'''

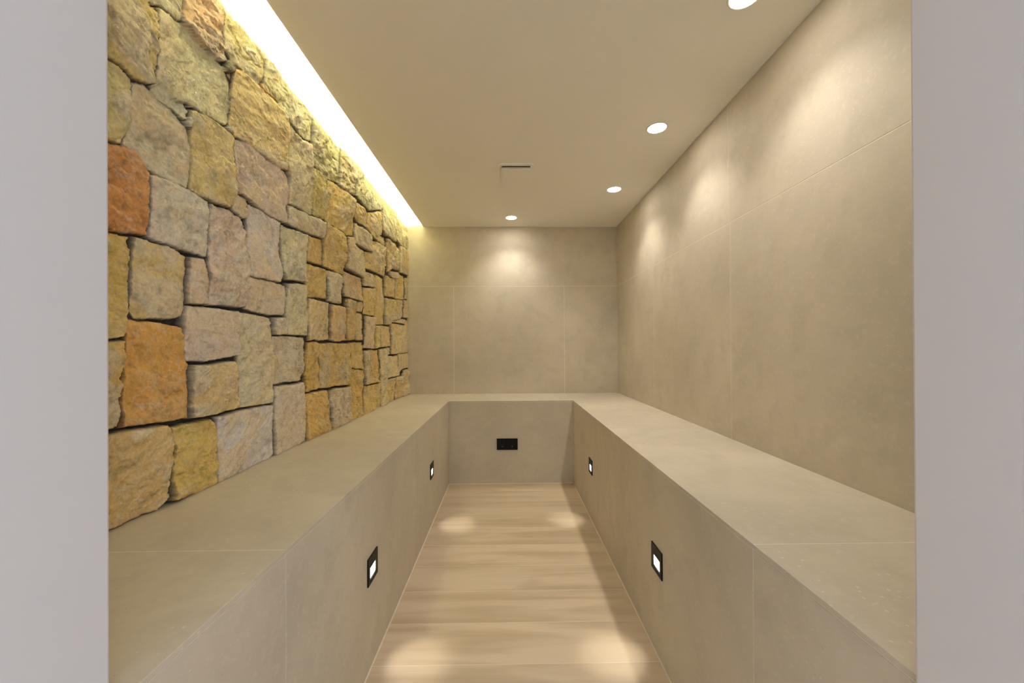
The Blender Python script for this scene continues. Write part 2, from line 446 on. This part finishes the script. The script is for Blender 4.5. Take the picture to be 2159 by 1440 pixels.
sx = rng.uniform(0, 50, n); ang = rng.uniform(-.9, .9, n)
cen = np.array([P.mean(0) for P in polys])
ly = YY - cen[ci, 0]; lz = ZZ - cen[ci, 1]
ca_, sa_ = np.cos(ang[ci]), np.sin(ang[ci])
ry = ly * ca_ + lz * sa_ + sx[ci]; rz = -ly * sa_ + lz * ca_ + sx[ci] * .7
f1 = fbm(ry * 7, rz * 11, 3, 5, .52); f2 = fbm(ry * 26, rz * 34, 9, 4, .55); f3 = fbm(ry * 5 + 3 * f1 * .12, rz * 7, 77, 5, .55)
q = f3 * 3.2; terr = (np.floor(q) + sstep(.40, .54, q - np.floor(q))) / 3.2
f4 = fbm(ry * 15 + .5 * f1, rz * 27, 501, 4, .55); q4 = f4 * 2.6; terr2 = (np.floor(q4) + sstep(.38, .58, q4 - np.floor(q4))) / 2.6
h = offi[ci] + ty[ci] * ly + tz[ci] * lz + rough[ci] * (.0040 * f1 + .0020 * f2 + .0110 * terr + .0042 * terr2)
bj = best + .0022 * fbm(YY * 7, ZZ * 7, 301, 2) - .0002
edge = sstep(-.0010, .0024, bj) * .90 + sstep(.001, .016, bj) * .10
jn = -.030 + .004 * fbm(YY * 40, ZZ * 40, 5, 3)
jn = np.where(fbm(YY * 5, ZZ * 5, 61, 2) > .55, jn + .016, jn)
H = jn + (h - jn) * edge
H = np.minimum(H, .016)
H = np.where(ZZ < ZB + .004, np.minimum(H, .004), H)
# colours of the stones: ground tone (darkened near the slot against its light), second tone in flakes, pale calcite veins
base = np.array(cols); lum = base @ np.array([.30, .55, .15])
base = lum[:, None] + (base - lum[:, None]) * .88
base = base / np.array((1.0, .925, .865))
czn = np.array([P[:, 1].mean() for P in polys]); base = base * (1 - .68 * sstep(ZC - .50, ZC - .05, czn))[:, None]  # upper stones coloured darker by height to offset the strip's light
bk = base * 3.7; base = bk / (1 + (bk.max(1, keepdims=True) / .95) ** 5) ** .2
sr_ = (base[:, 0] - base[:, 2]) / base[:, 0]; base[:, 1] *= 1 + .06 * sstep(.55, .85, sr_)
warm = np.array([(1.04, .97, .78)] * n); grey = np.array([(.97, 1.0, .93)] * n)
kind = rng.rand(n); bl = base @ np.array([.35, .50, .15]); sat_ = (base[:, 0] - base[:, 2]) / base[:, 0]
tint = np.where(((sat_ < .45) & (kind < .6))[:, None], np.array([[1.16, .98, .62]]), np.array([[1.09, .985, .74]]))
wt = np.where(sat_ > .72, .22, .62)[:, None]; second = (1 - wt) * base + wt * bl[:, None] * tint * rng.uniform(.85, 1.08, n)[:, None]
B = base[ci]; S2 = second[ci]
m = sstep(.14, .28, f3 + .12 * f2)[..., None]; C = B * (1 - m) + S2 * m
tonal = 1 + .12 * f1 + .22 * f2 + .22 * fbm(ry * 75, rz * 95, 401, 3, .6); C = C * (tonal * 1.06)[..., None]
rv = 1 - np.abs(fbm(ry * 13 + .35 * f1, rz * 15, 101, 4, .55)); v = sstep(.90, .99, rv) * sstep(-.25, .35, fbm(YY * 9, ZZ * 9, 131, 3))
rv2 = 1 - np.abs(fbm(ry * 34, rz * 38, 151, 3, .5)); v = np.maximum(v, .75 * sstep(.80, .97, rv2) * sstep(-.35, .25, fbm(YY * 12, ZZ * 12, 171, 3)))
pale = np.array((.93, .87, .76))
mot = (sstep(.0, .45, fbm(ry * 20 + f1, rz * 26, 601, 5, .6)) * .45)[..., None]
C = C * (1 - mot) + C * np.array([.90, .80, .64]) * mot
v = v * (.36 + .34 * (1 - sstep(.45, .75, sat_[ci])))
C = C * (1 - v[..., None]) + pale * v[..., None]
pit = sstep(.45, .7, fbm(ry * 45, rz * 75, 191, 4)); C = C * (1 - .16 * pit[..., None])
em = sstep(-.001, .004, bj)[..., None]; mort = np.array(lin((62, 56, 50)))
C = mort * (1 - em) + C * em; mx = C.max(-1, keepdims=True); C = C / (1 + (mx / .96) ** 8) ** .125

nr, nc = YY.shape
co = np.empty((nr, nc, 3)); co[..., 0] = XL + H; co[..., 1] = YY; co[..., 2] = ZZ
me = bpy.data.meshes.new('wall_left')
ii = (np.arange(nr - 1)[:, None] * nc + np.arange(nc - 1)[None, :]).ravel()
quads = np.stack([ii, ii + nc, ii + nc + 1, ii + 1], 1)[:, ::-1]
nv = nr * nc
# backing slab behind the stones
bx = XL - .06; bq = np.array([(XL - .2, YO, 0), (bx, YO, 0), (bx, YB, 0), (XL - .2, YB, 0), (XL - .2, YO, ZT + .05), (bx, YO, ZT + .05), (bx, YB, ZT + .05), (XL - .2, YB, ZT + .05)])
allco = np.concatenate([co.reshape(-1, 3), bq])
bf = np.array([(0, 1, 2, 3)[::-1], (4, 5, 6, 7), (0, 1, 5, 4), (1, 2, 6, 5), (2, 3, 7, 6), (3, 0, 4, 7)]) + nv
quads = np.concatenate([quads, bf])
me.vertices.add(len(allco)); me.vertices.foreach_set('co', allco.astype(np.float32).ravel())
me.loops.add(quads.size); me.loops.foreach_set('vertex_index', quads.astype(np.int32).ravel())
me.polygons.add(len(quads)); me.polygons.foreach_set('loop_start', np.arange(0, quads.size, 4, dtype=np.int32))
me.polygons.foreach_set('use_smooth', np.ones(len(quads), dtype=bool))
me.update(calc_edges=True)
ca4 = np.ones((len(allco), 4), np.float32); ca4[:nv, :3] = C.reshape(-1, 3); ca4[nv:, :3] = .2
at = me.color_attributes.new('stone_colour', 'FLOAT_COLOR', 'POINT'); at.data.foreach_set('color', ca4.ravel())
k = N('quarried_stone'); a = k.n('ShaderNodeVertexColor', layer_name='stone_colour')
vv = k.pos(); fn = k.noise(vv, 130, 5, .65); md = k.noise(vv, 38, 5, .6)
fac = k.ramp(fn, [(.25, (.74, .73, .70)), (.72, (1.0, 1.0, 1.0))])
c1 = k.mix(a.outputs[0], fac, 1.0, 'MULTIPLY')
k.l(c1, k.b.inputs['Base Color']); k.b.inputs['Roughness'].default_value = .82
ad = k.n('ShaderNodeMath', operation='ADD'); k.l(fn, ad.inputs[0]); k.l(md, ad.inputs[1])
k.bump(ad.outputs[0], .85, .005)
me.materials.append(k.m)
wl = bpy.data.objects.new('wall_left', me); sc.collection.objects.link(wl); tag(wl, kind='structure')

# ---------------------------------------------------------------- built-in bench
bench = empty('tiled_bench', ((XL + XR) / 2, YB, 0))
tag(bench, 'U-shaped built-in bench clad in greige stone-look tile along three walls', 'bench')
off = Vector((-(XL + XR) / 2, -YB, 0))
def part(name, bm, mats, parent=bench):
    bmesh.ops.translate(bm, vec=off, verts=bm.verts)
    return link(name, bm, mats, parent)
E = .011; g = .0012
XLb = XL - .055
YFb = YF + .001
SEAM = .848; SEAM2 = 2.05
bm = bmesh.new()              # seat slab: butt-jointed slabs over a grout bed
box(bm, (XLb, YFb, ZB - .010), (IL - .002, YB - .0005, ZB - .0006), 1)
box(bm, (IR + .002, YFb, ZB - .010), (XR - .0005, YB - .0005, ZB - .0006), 1)
box(bm, (IL - .002, YI + .002, ZB - .010), (IR + .002, YB - .0005, ZB - .0006), 1)
for (x0, x1) in ((XLb, IL), (IR, XR - .0005)):
    for (y0, y1) in ((YFb, SEAM), (SEAM, SEAM2), (SEAM2, YI if False else YB - .0005)):
        box(bm, (x0, y0 + g, ZB - E), (x1, y1 - g * (y1 < YB - .01), ZB), 0, .0010)
box(bm, (IL + g, YI, ZB - E), (IR - g, YB - .0005, ZB), 0, .0010)
part('seat_slab', bm, [M_tile, M_grout])
def front(name, axis, face, back, us):
    bm = bmesh.new()
    o2 = 1 if axis == 0 else 0
    lo, hi = us[0], us[-1]
    a = [0, 0, .002]; b = [0, 0, ZB - E]
    a[axis], b[axis] = sorted((face + (back - face) * .04, back)); a[o2], b[o2] = lo, hi
    box(bm, a, b, 1)
    for u0, u1 in zip(us[:-1], us[1:]):
        a = [0, 0, .002]; b = [0, 0, ZB - E - .0022]
        a[axis], b[axis] = sorted((face, face + (back - face) * .3)); a[o2], b[o2] = u0 + GAP / 2, u1 - GAP / 2
        box(bm, a, b, 0, .0006)
    part(name, bm, [M_tile, M_grout])
front('front_panel', 0, IL, IL - .035, [YFb, SEAM, SEAM2, YI])
front('front_panel', 0, IR, IR + .035, [YFb, SEAM, SEAM2, YI])
front('front_panel', 1, YI, YI + .035, [IL - .035, IR + .035])

# ---------------------------------------------------------------- lamps
def disc(bm, r, z, seg=48, mi=0, flip=True):
    vs = [bm.verts.new((r * math.cos(2 * math.pi * i / seg), r * math.sin(2 * math.pi * i / seg), z)) for i in range(seg)]
    f = bm.faces.new(vs[::-1] if flip else vs); f.material_index = mi; return vs
def lathe(bm, prof, seg=48, mi=0):
    rings = [[bm.verts.new((r * math.cos(2 * math.pi * i / seg), r * math.sin(2 * math.pi * i / seg), z)) for i in range(seg)] for r, z in prof]
    for A, Bq in zip(rings[:-1], rings[1:]):
        for i in range(seg):
            f = bm.faces.new((A[i], A[(i + 1) % seg], Bq[(i + 1) % seg], Bq[i])); f.material_index = mi
    return rings
def make_downlight(loc, label):
    r = empty('downlight', loc); tag(r, label, 'ceiling light', 'round recessed downlights in the ceiling')
    bm = bmesh.new(); lathe(bm, [(.0465, -.0012), (.0475, -.0032), (.0530, -.0035), (.0555, -.0022), (.0560, 0), (.0465, 0), (.0465, -.0012)])
    bmesh.ops.recalc_face_normals(bm, faces=bm.faces); link('trim_ring', bm, M_white, r, True)
    bm = bmesh.new(); lathe(bm, [(.0465, -.0014), (.040, -.0030), (.025, -.0040), (.001, -.0044)])
    bmesh.ops.recalc_face_normals(bm, faces=bm.faces)
    link('lens', bm, M_lens, r, True)
    return r
DL = [((.042, 3.440), 'small round recessed downlight nearest the back wall, centred over the bench'),
      ((.806, 2.826), 'small round recessed downlight by the right wall, farthest of that row'),
      ((.813, 2.032), 'round recessed downlight by the right wall, middle one of that row'),
      ((.808, 1.263), 'round recessed downlight by the right wall cut by the top frame edge')]
for (x, y), lb in DL:
    r = make_downlight((x, y, ZC), lb)
    light('lamp', 'SPOT', (0, 0, -.008), 13.2, (1.0, 0.94, 0.86), parent=r, spot_size=math.radians(113), spot_blend=.8, shadow_soft_size=.03)

# step lights: black square plate, square opening low in it, lit reflector behind
def make_step(loc, sgn, label):
    r = empty('step_light', loc); tag(r, label, 'wall light', 'square black step lights in the bench fronts')
    H2 = .048; t = .005
    wy, z0, z1 = .031, -.031, .010          # opening
    bm = bmesh.new()
    def bx(y0, y1, a, b, x0=0, x1=t): box(bm, (min(sgn * x0, sgn * x1), y0, a), (max(sgn * x0, sgn * x1), y1, b), 0, .0007)
    bx(-H2, H2, z1, H2); bx(-H2, H2, -H2, z0); bx(-H2, -wy, z0, z1); bx(wy, H2, z0, z1)
    link('faceplate', bm, M_black, r)
    bm = bmesh.new(); x = sgn * .0012
    vs = [bm.verts.new(p) for p in ((x, -wy, z0), (x, wy, z0), (x, wy, z1), (x, -wy, z1))]
    box(bm, (min(0, x), -wy + .001, z0 + .001), (max(0, x), wy - .001, z1 - .001), 0)
    for v in vs: bm.verts.remove(v)
    for q in range(1, 4):                     # ribs of the reflector
        zz = z0 + (z1 - z0) * q / 4
        box(bm, (min(0, sgn * .0026), -wy + .002, zz - .0006), (max(0, sgn * .0026), wy - .002, zz + .0006), 0)
    link('lit_reflector', bm, M_step, r)
    light('lamp', 'SPOT', (sgn * .012, 0, -.012), 1.9, (1, .93, .84), parent=r, aim=(sgn * .42, 0, -1), spot_size=math.radians(42), spot_blend=.9, shadow_soft_size=.02)
ZP = .350
make_step((IL, 1.380, ZP), 1, 'square black step light set in the left bench front, nearer the doorway')
make_step((IL, 2.460, ZP), 1, 'square black step light set in the left bench front, nearer the back wall')
make_step((IR, 1.396, ZP), -1, 'square black step light set in the right bench front, nearer the doorway')
make_step((IR, 2.510, ZP), -1, 'square black step light set in the right bench front, nearer the back wall')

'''

| Exercise |
Retype precisely, and only, the span of lines that opens at the line containing "ca4 = np.ones((len(allco), 4), np.float32);" and closes at the line containing "wl = bpy.data.objects.new('wall_left', me);", both inclusive.

| Result of this exercise |
ca4 = np.ones((len(allco), 4), np.float32); ca4[:nv, :3] = C.reshape(-1, 3); ca4[nv:, :3] = .2
at = me.color_attributes.new('stone_colour', 'FLOAT_COLOR', 'POINT'); at.data.foreach_set('color', ca4.ravel())
k = N('quarried_stone'); a = k.n('ShaderNodeVertexColor', layer_name='stone_colour')
vv = k.pos(); fn = k.noise(vv, 130, 5, .65); md = k.noise(vv, 38, 5, .6)
fac = k.ramp(fn, [(.25, (.74, .73, .70)), (.72, (1.0, 1.0, 1.0))])
c1 = k.mix(a.outputs[0], fac, 1.0, 'MULTIPLY')
k.l(c1, k.b.inputs['Base Color']); k.b.inputs['Roughness'].default_value = .82
ad = k.n('ShaderNodeMath', operation='ADD'); k.l(fn, ad.inputs[0]); k.l(md, ad.inputs[1])
k.bump(ad.outputs[0], .85, .005)
me.materials.append(k.m)
wl = bpy.data.objects.new('wall_left', me); sc.collection.objects.link(wl); tag(wl, kind='structure')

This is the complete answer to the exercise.